It’s a truism that most adults, single, married, with or without children, want to establish their wills, and to plan for incapacity. For those who want to establish an estate plan, I have found a few distinct behaviors that follow. The first impulse seems to be for the individual to try to draft and sign a will in the cheapest way possible, through an office store form, a program, or an online company. The other impulse seems to be to get an expensive and often excessive estate plan with a revocable living trust, deed transfers, and stacks of legal documents in pursuit of the perfect plan that avoids probate, regardless of the alleged need to avoid probate. A third action is not an impulse, but rather a considered, careful decision to plan together with an attorney - hopefully an estate planning attorney - to receive effective legal advice about the planning goals and effect, and to professionally oversee execution of the estate plan documents. A common fourth behavior is to delay and to plan for another day.

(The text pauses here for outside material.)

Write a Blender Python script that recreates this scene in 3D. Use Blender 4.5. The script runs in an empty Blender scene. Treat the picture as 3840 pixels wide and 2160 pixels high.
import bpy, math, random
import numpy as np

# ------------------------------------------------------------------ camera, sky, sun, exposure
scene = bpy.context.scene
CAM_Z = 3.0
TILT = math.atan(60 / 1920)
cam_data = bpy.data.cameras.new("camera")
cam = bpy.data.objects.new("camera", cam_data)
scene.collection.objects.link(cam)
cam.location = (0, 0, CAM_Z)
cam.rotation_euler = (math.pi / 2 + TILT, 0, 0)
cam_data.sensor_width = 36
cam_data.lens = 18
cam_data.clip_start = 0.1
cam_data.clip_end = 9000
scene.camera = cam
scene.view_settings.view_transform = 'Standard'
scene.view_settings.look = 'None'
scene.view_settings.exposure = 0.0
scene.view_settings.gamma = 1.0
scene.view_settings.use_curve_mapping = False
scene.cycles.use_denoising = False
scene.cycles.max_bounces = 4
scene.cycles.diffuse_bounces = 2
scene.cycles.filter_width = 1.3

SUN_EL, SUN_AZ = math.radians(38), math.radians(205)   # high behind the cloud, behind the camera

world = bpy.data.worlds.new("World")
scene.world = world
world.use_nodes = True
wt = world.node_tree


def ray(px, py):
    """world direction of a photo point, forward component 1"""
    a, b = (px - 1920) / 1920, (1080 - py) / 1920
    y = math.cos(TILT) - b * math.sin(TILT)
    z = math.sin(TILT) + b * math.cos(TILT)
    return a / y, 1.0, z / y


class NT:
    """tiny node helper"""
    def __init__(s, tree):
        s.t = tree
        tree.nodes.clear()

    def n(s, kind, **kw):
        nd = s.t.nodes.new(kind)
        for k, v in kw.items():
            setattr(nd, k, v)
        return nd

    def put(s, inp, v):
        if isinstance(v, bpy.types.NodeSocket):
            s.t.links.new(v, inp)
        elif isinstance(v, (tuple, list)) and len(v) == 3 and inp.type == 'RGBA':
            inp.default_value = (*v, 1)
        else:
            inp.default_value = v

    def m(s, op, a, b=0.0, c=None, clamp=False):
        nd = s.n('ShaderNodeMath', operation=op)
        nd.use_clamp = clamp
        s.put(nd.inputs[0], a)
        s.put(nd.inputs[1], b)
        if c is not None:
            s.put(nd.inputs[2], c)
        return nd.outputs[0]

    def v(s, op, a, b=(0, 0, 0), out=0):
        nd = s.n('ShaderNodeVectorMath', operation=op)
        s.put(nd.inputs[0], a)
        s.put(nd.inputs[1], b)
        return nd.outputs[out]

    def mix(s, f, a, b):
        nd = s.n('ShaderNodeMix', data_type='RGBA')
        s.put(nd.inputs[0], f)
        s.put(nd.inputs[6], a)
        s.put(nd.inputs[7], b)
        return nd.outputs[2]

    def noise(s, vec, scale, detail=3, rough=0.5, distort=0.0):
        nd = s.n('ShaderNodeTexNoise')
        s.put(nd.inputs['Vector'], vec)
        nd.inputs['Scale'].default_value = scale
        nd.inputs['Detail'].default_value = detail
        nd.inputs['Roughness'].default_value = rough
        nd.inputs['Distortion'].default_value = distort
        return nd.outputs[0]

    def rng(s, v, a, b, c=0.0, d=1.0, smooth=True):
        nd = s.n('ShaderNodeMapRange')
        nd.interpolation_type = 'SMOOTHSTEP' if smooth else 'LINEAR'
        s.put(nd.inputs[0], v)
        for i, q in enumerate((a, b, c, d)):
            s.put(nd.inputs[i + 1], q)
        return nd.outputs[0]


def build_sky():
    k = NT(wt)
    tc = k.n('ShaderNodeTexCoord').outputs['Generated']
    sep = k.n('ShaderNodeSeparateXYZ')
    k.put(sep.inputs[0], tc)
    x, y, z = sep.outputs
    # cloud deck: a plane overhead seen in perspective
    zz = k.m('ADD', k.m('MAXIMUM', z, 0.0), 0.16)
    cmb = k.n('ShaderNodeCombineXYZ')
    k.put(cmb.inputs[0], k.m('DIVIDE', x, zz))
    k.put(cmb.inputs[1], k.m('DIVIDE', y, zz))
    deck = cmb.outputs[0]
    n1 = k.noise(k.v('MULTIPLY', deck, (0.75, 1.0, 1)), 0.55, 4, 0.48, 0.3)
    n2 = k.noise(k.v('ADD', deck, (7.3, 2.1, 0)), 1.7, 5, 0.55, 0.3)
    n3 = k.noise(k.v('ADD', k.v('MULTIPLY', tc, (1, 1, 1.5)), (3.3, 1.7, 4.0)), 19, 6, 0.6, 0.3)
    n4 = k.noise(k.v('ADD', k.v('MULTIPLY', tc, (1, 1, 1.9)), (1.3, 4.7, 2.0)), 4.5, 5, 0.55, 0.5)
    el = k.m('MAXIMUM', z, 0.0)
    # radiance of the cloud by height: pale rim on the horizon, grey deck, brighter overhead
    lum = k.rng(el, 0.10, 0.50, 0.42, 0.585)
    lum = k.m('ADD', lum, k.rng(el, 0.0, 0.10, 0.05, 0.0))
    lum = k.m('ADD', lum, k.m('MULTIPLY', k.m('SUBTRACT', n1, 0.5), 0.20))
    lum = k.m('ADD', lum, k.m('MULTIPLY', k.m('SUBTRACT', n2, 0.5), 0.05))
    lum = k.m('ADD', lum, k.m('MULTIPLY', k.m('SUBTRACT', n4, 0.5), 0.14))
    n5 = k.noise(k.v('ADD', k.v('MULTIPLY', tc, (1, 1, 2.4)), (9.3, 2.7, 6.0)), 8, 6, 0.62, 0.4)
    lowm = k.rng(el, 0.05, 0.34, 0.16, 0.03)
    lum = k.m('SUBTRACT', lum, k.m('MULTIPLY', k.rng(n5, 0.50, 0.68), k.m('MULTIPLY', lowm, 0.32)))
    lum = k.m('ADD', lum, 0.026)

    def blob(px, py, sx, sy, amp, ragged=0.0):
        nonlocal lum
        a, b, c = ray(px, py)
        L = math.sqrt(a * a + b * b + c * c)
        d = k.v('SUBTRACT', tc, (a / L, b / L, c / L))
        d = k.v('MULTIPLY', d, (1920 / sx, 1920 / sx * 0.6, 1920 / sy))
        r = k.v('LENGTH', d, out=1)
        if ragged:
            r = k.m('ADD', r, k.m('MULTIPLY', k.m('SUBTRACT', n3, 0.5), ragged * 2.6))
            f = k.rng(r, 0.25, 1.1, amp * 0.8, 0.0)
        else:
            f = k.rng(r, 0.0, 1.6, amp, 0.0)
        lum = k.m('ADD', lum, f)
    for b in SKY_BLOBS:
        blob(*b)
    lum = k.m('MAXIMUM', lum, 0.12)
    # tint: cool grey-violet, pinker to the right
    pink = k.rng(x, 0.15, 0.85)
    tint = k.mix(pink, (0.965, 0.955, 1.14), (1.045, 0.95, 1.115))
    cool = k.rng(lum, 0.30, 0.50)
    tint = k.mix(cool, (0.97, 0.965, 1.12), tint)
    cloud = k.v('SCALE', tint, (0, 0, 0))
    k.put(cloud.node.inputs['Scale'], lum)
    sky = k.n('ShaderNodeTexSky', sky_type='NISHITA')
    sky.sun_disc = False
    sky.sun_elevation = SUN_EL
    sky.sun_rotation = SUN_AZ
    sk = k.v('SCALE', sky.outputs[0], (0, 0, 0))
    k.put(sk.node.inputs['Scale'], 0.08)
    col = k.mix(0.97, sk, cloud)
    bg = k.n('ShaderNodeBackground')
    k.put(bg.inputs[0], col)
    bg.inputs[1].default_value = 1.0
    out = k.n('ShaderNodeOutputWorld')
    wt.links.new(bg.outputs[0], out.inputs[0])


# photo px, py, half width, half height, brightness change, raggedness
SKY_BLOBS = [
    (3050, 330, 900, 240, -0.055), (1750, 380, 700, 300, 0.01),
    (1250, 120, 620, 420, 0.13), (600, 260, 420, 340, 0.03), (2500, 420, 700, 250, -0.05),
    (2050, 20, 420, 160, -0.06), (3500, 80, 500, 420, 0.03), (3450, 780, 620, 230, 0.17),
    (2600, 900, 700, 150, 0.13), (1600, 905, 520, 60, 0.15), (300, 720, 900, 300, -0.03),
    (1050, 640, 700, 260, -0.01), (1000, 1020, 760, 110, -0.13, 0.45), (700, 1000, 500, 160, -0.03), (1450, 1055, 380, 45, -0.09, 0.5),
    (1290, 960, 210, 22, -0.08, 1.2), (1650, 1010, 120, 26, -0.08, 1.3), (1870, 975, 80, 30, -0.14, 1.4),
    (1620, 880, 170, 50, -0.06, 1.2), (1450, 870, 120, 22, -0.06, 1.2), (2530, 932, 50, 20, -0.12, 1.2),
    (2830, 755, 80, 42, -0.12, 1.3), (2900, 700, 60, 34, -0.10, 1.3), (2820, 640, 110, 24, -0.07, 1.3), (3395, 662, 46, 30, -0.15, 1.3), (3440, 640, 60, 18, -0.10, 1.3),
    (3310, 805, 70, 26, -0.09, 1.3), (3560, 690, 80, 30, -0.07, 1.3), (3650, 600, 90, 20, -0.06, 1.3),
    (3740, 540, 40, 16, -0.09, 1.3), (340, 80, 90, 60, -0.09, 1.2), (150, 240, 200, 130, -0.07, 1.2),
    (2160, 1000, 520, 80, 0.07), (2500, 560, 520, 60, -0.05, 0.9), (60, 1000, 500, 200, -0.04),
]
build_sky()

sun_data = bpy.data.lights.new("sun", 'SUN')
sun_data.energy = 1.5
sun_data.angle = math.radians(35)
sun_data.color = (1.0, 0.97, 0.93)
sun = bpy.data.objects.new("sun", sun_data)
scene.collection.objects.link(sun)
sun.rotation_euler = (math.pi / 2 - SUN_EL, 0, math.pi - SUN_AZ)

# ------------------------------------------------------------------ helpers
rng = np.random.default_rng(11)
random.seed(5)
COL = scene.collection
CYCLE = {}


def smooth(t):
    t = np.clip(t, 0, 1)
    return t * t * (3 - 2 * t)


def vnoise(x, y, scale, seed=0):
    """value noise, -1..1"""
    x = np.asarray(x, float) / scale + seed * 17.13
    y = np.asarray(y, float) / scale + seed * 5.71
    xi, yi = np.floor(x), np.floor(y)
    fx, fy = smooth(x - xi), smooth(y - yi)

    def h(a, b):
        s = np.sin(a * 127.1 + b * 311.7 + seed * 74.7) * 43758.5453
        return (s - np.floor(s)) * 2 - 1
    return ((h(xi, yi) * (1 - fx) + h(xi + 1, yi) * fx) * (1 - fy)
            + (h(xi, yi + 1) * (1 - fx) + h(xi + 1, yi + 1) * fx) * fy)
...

I want to emphasize that of the four above options, none of them are particularly right or wrong. In my estimation as an estate planning attorney, I mostly see the options as effective or ineffective as applied to the person’s circumstance. What is right or wrong about the above choices depends on how the individual, who wants to establish an estate plan, views the correctness of their choice. Meaning, if a parent with several children over a couple of marriages chooses to write and draft an estate plan in the cheapest possible way or instead chooses to delay their estate planning for a different day, then for that parent-individual, their choice is the correct choice – even though the plan would be easy to attack in a will contest or would leave the individual intestate.
Everyone is free to establish their estate plan or to rely on the incapacity and intestacy rules of Georgia. By not drafting a will and by choosing to not decide about the treatment of your person, treatment of your money, and the distribution of your possessions, you still have made a choice to rely on State guardianship, conservatorship, and intestacy. Not making a choice is often unintentional, but the lasting effect and impression of intestacy becomes part of the legacy the decedent leaves behind.
This is my note to you, to say that if you are reading this, then this is your opportunity to leave behind a more favorable impression by establishing your plan for the “just in case.” Everyone (over 14 and of sound mind) is eligible to establish a new estate plan or improve an existing plan. If a person is early in their career and has kids and spouse, then insurance funding a contingent testamentary trust is an inexpensive and thoughtful way to care for one’s children or spouse in case of incapacity or worse.
It’s very curious that people will easily pay life insurance premiums, but will find it difficult to pay the equivalent of one year’s insurance premium to establish an estate plan for incapacity or death. Why is that? This is when insurance premiums are paid out to 19-year old orphans with disastrous results. With a little estate planning in this scenario, the life insurance proceeds, if paid out, could be directed to a trust to be created for the metered benefit of the decedent’s children. That is a good, lasting impression. That’s a thoughtful legacy.